**TO BE DONE**
Each line below must be set down exactly; omit any image you find.

**STORED DATA**

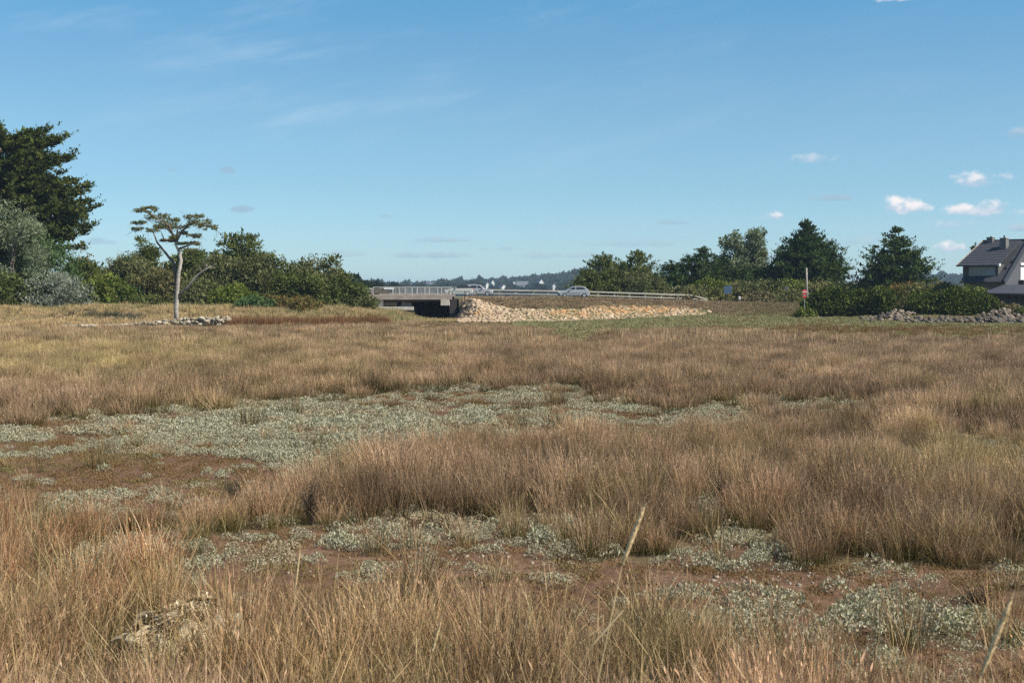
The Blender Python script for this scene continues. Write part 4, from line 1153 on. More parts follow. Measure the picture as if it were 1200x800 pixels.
# scrub slope
GS = 'scrub behind the guard rail'
for (px, b_, t_, hw, d, kd, lb) in [
    (815, 357, 337, 34, 184, 'scrub', 'brown-green scrub mound behind the descending end of the guard rail'),
    (790, 357, 344, 24, 183, 'brownscrub', 'low brown scrub below the mound behind the rail'),
    (835, 352, 331, 26, 188, 'bright', 'yellow-green scrub left of the blue-grey board sign'),
    (862, 356, 333, 30, 188, 'scrub', 'scrub directly behind the blue-grey board sign'),
    (893, 356, 331, 30, 187, 'olive', 'olive scrub behind the small white post'),
    (895, 360, 345, 24, 180, 'brownscrub', 'low dark scrub right of the small white post'),
    (925, 354, 330, 28, 188, 'bright', 'yellow-green scrub left of the grey pole'),
    (925, 362, 342, 22, 178, 'scrub', 'grey-green scrub just left of the red road sign'),
    (958, 350, 331, 28, 186, 'scrub', 'scrub top showing over the left dark hedge'),
    (995, 350, 332, 30, 184, 'olive', 'olive scrub between the two cypresses'),
    (1028, 350, 334, 28, 182, 'scrub', 'scrub in front of the open layered cypress'),
    (1062, 352, 334, 26, 176, 'bracken', 'brown-green scrub under the right half of the layered cypress'),
    (1092, 352, 333, 30, 172, 'scrub', 'scrub bank above the right hedge')]:
    bush(px, b_, t_, hw, d, kd, lb, group=GS, ry=4.5, leaf=.2, n=60)
# hedges
GH = 'dark hedges above the shore stones'
for (px, b_, t_, hw, d, kd, lb) in [
    (975, 371, 341, 26, 152, 'hedge', 'left end of the dark hedge beside the red road sign'),
    (1003, 371, 343, 26, 151, 'hedge', 'middle stretch of the left dark hedge'),
    (1032, 370, 341, 20, 150, 'hedge', 'rightmost bush of the left dark hedge above the pink rocks'),
    (1085, 373, 345, 26, 148, 'hedge', 'left stretch of the right-hand dark hedge'),
    (1117, 373, 342, 26, 147, 'hedge', 'sunlit middle stretch of the hedge in front of the house'),
    (1146, 372, 346, 22, 147, 'hedge', 'end of the hedge nearest the house annex')]:
    bush(px, b_, t_, hw, d, kd, lb, group=GH, ry=2.2, leaf=.17, per=100, n=70, lumps=.12, r0=1.0)
bush(1130, 352, 338, 22, 158, 'bright', 'yellow-green shrub under the dormer of the house')
bush(944, 374, 362, 7, 149, 'bright', 'small round green bush below the red road sign', n=16)
bush(1180, 369, 357, 17, 146, 'brownscrub', 'grey-brown shrub on the rock heap before the annex', n=24)
bush(1052, 366, 352, 16, 149.5, 'brownscrub', 'dry brown shrub in the gap between the hedges', n=20)
bush(1199, 372, 363, 7, 144, 'oak', 'little dark bush at the right edge above the stones', n=10)

# lone flat-topped pine, traced limb by limb
lp = empty('pine_tree', (0, 0, 0), 'lone flat-topped pine with pale bare trunk and one broken branch', 'tree')
D0 = 130.0
bx = (206.5 - 600) / F * D0; bz = Tz(bx, D0)
lp.location = (bx, D0, bz)
r = np.random.default_rng(17)
def LP(px, py, dy=0.0):
    v = P(px, py, D0 + dy); return (v.x - bx, dy, v.z - bz)
tk = MB(); pts = [(206.5, 382, 0), (206.6, 365, 0), (207.2, 346, 0), (209, 321, 0), (212, 305.5, 0), (210.5, 296.5, .1), (206.5, 288, .2), (206, 280, .3)]
tk.tube([LP(*q) for q in pts], [.27, .22, .20, .19, .18, .15, .11, .09], 9)
tk.build('trunk', M['pale_bark'], lp, smooth=True)
b1 = MB(); b1.tube([LP(206.2, 330, .1), LP(203, 308, .5), LP(195, 297.6, .8), LP(184, 284, 1.0), LP(180, 273, 1.2), LP(172, 267, 1.4)], [.18, .15, .12, .09, .06, .02], 7); o = b1.build('limb', M['bark'], lp, smooth=True)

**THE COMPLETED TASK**
The Blender Python script for this scene continues. Write part 4, from line 1153 on. More parts follow. Measure the picture as if it were 1200x800 pixels.
# scrub slope
GS = 'scrub behind the guard rail'
for (px, b_, t_, hw, d, kd, lb) in [
    (815, 357, 337, 34, 184, 'scrub', 'brown-green scrub mound behind the descending end of the guard rail'),
    (790, 357, 344, 24, 183, 'brownscrub', 'low brown scrub below the mound behind the rail'),
    (835, 352, 331, 26, 188, 'bright', 'yellow-green scrub left of the blue-grey board sign'),
    (862, 356, 333, 30, 188, 'scrub', 'scrub directly behind the blue-grey board sign'),
    (893, 356, 331, 30, 187, 'olive', 'olive scrub behind the small white post'),
    (895, 360, 345, 24, 180, 'brownscrub', 'low dark scrub right of the small white post'),
    (925, 354, 330, 28, 188, 'bright', 'yellow-green scrub left of the grey pole'),
    (925, 362, 342, 22, 178, 'scrub', 'grey-green scrub just left of the red road sign'),
    (958, 350, 331, 28, 186, 'scrub', 'scrub top showing over the left dark hedge'),
    (995, 350, 332, 30, 184, 'olive', 'olive scrub between the two cypresses'),
    (1028, 350, 334, 28, 182, 'scrub', 'scrub in front of the open layered cypress'),
    (1062, 352, 334, 26, 176, 'bracken', 'brown-green scrub under the right half of the layered cypress'),
    (1092, 352, 333, 30, 172, 'scrub', 'scrub bank above the right hedge')]:
    bush(px, b_, t_, hw, d, kd, lb, group=GS, ry=4.5, leaf=.2, n=60)
# hedges
GH = 'dark hedges above the shore stones'
for (px, b_, t_, hw, d, kd, lb) in [
    (975, 371, 341, 26, 152, 'hedge', 'left end of the dark hedge beside the red road sign'),
    (1003, 371, 343, 26, 151, 'hedge', 'middle stretch of the left dark hedge'),
    (1032, 370, 341, 20, 150, 'hedge', 'rightmost bush of the left dark hedge above the pink rocks'),
    (1085, 373, 345, 26, 148, 'hedge', 'left stretch of the right-hand dark hedge'),
    (1117, 373, 342, 26, 147, 'hedge', 'sunlit middle stretch of the hedge in front of the house'),
    (1146, 372, 346, 22, 147, 'hedge', 'end of the hedge nearest the house annex')]:
    bush(px, b_, t_, hw, d, kd, lb, group=GH, ry=2.2, leaf=.17, per=100, n=70, lumps=.12, r0=1.0)
bush(1130, 352, 338, 22, 158, 'bright', 'yellow-green shrub under the dormer of the house')
bush(944, 374, 362, 7, 149, 'bright', 'small round green bush below the red road sign', n=16)
bush(1180, 369, 357, 17, 146, 'brownscrub', 'grey-brown shrub on the rock heap before the annex', n=24)
bush(1052, 366, 352, 16, 149.5, 'brownscrub', 'dry brown shrub in the gap between the hedges', n=20)
bush(1199, 372, 363, 7, 144, 'oak', 'little dark bush at the right edge above the stones', n=10)

# lone flat-topped pine, traced limb by limb
lp = empty('pine_tree', (0, 0, 0), 'lone flat-topped pine with pale bare trunk and one broken branch', 'tree')
D0 = 130.0
bx = (206.5 - 600) / F * D0; bz = Tz(bx, D0)
lp.location = (bx, D0, bz)
r = np.random.default_rng(17)
def LP(px, py, dy=0.0):
    v = P(px, py, D0 + dy); return (v.x - bx, dy, v.z - bz)
tk = MB(); pts = [(206.5, 382, 0), (206.6, 365, 0), (207.2, 346, 0), (209, 321, 0), (212, 305.5, 0), (210.5, 296.5, .1), (206.5, 288, .2), (206, 280, .3)]
tk.tube([LP(*q) for q in pts], [.27, .22, .20, .19, .18, .15, .11, .09], 9)
tk.build('trunk', M['pale_bark'], lp, smooth=True)
b1 = MB(); b1.tube([LP(206.2, 330, .1), LP(203, 308, .5), LP(195, 297.6, .8), LP(184, 284, 1.0), LP(180, 273, 1.2), LP(172, 267, 1.4)], [.18, .15, .12, .09, .06, .02], 7); o = b1.build('limb', M['bark'], lp, smooth=True)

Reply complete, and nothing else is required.